Il accuse Ennahdha et ses alliés de vouloir l’envoyer en prison pour des raisons politiques.
Menacé de mort
Son carnet d’adresses, longtemps son atout, devient son talon d’Achille. Des textos qui lui auraient été destinés atterrissent chez Cherif Jebali, un avocat au passé trouble, qui y voit des messages codés révélant qu’El-Taief serait l’instigateur des soulèvements populaires de Bizerte, Béja et Siliana, en 2012. Rien ne permet d’étayer cette hypothèse, mais un an après le dépôt de plainte de Cherif Jebali le dossier refait surface. L’instruction ouvre une enquête pour complot contre la sûreté de l’État et se penche sur les relevés téléphoniques du lobbyiste. Une fuite partielle de sa liste d’appels dans les médias montre qu’El-Taief a des contacts réguliers avec des cadres du ministère de l’Intérieur, ainsi qu’avec toute la classe politique. C’est trop peu pour conclure à une activité criminelle, faute d’écoutes enregistrées, mais sans doute assez pour déranger un gouvernement aux abois. « C’est une affaire taillée sur mesure », s’insurge l’intéressé, qui ne nie pas être influent mais qui accuse des responsables d’Ennahdha et de ses alliés de gauche de vouloir l’envoyer en prison pour des raisons purement politiques.

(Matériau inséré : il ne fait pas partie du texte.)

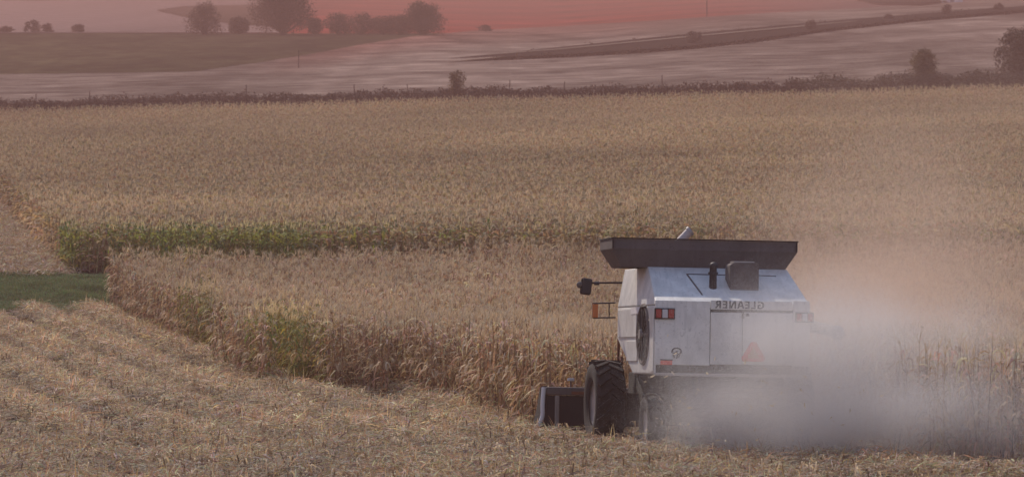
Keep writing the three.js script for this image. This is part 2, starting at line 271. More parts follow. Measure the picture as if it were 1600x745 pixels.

Alors que l’instruction de cette étrange affaire, toujours en cours, n’a pas établi de liens entre les messages, ni enquêté sur le détenteur du numéro français d’où provient une partie des SMS, El-Taief a été interdit de voyage, mesure désormais classique en Tunisie, même si elle contrevient à la liberté de circulation des personnes. Le tollé médiatique inspiré par les islamistes alimente les tensions à un moment particulièrement crucial où Nida Tounes se positionne comme un adversaire crédible face à Ennahdha. Beaucoup de fumée, mais on cherche encore le feu. Cible de l’obscur Comité de défense de la révolution, proche des islamistes, et du Congrès pour la République (CPR), qui réclament son jugement « en tant que principal symbole de corruption pendant le règne de Ben Ali », El-Taief a reçu des menaces de mort, et son domicile de Sidi Bou Saïd a été attaqué le 1er décembre. L’affaire suscite de nombreuses interrogations quant à son fond juridique et ses finalités politiques, mais elle rappelle surtout les pratiques de l’ancien régime, dont Kamel El-Taief a déjà eu à pâtir.